Is Matt Whitaker, the New US Attorney General, a Bitcoiner?

After scoring two big wins following the mid-term election of crypto friendly Governors in California and Colorado, this space may now count a third. Matt Whitaker, the new acting attorney general.

According to Mati Greenspan, Senior Market Analyst at eToro, Whitaker has made two friendly tweets regarding bitcoin, one of them as early as 2012.

We can not verify the tweets because Whitaker has now locked them away from the public. The Internet Archive moreover only goes back as far as 2016, showing he has made no mention of bitcoin, blockchain or crypto for the past two years.

In 2012, however, if the above purported screenshots are legitimate, Whitaker linked to a pretty fine article by Reuters.

This was at a time when pretty much everyone, even the tech geeks, had written off bitcoin as unworkable after a hack of a bitcoin exchange, MT Gox, “showed” that bitcoin was not “safe.” Yet Reuters tells a very different story, stating on April 2nd 2012:

“Unlike conventional fiat money and other digital currencies, Bitcoin runs through a peer-to-peer network, independent of central control. Bitcoins are currently worth $4.88 each on online currency exchanges, where they can be bought and sold for about 15 world currencies.

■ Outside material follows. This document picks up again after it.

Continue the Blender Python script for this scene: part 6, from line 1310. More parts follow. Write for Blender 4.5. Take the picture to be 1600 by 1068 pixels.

Users – an odd assortment of uber-geeks, anarchists, libertarians, scammers and forex traders – sent about $4.3 million worth to each other in the last 24 hours.

Banking and payment expert Simon Lelieveldt believes they are living on borrowed time.

‘There is always a power base underlying a currency,’ he said, speaking at the Digital Money Forum in London in March.

‘Bitcoin is not going to fly because there is no central bank or power base. It’s doomed to fail.’

But its separation from power is precisely what attracts many users.

‘Bitcoin is not run by people with hot sexual appetites for hotel maids. It is not run by corporations. It is not governed by people with budgets to meet. It is governed by a mathematical formula,’ one trader and Bitcoin enthusiast told Reuters over a pint of Guinness in London’s financial district…

Workers at Morgan Stanley and Goldman Sachs in London and New York have been visiting online Bitcoin exchanges as often as 30 times a day, according to documents seen by Reuters. Neither bank wanted to comment.

Employees at almost all the major international banks and numerous trading and investment firms have shown interest.”

Difficult as it may be to tell whether a factual report is friendly or otherwise, there is little doubt that the above article is not unfriendly. The reporter, and the choice of facts reported, is at best neutral and comes across as somewhat even excited.

Whitaker choosing this particular article suggests some curiosity at worst, but more likely an active interest or a favorable view on bitcoin.

That’s made fairly close to certain by the second bitcoin related tweet he made in 2013. The title of the shared article suggests he was effectively advocating bitcoin.

Under the title of “Bitcoin isn’t illegal because it isn’t real money,” the article dated April 3, 2013 – just after the then “bubble” to $260 – says:

“If you know your country’s currency laws — in that it’s illegal to start a new form of currency in many countries, including the US — you might wonder why the government hasn’t come down on Bitcoin in response to all of the recent exposure. In what will no doubt anger some fans of the digital currency, financial services lawyer Dan Friedberg says it’s because the government doesn’t view Bitcoin as a real currency. Zing.”

They make this distinction between legal tender – a legal term that means you have to accept a currency for payments of debts – and private or semi-contractual agreements where people voluntarily decide whether to accept something or otherwise.

Much can fit within the latter, but constitutionally only gold is legal tender. That constitution has practically been subverted following a long battle between the government and the judiciary more than a century ago. The latter lost, so now fiat paper printed at will is practically legal tender, although not technically.

Meaning one can imagine Whitaker, as a lawyer, was interested in these finer legal points. Yet taken holistically and in context, it looks very likely that Whitaker is a bitcoiner and probably holds some crypto.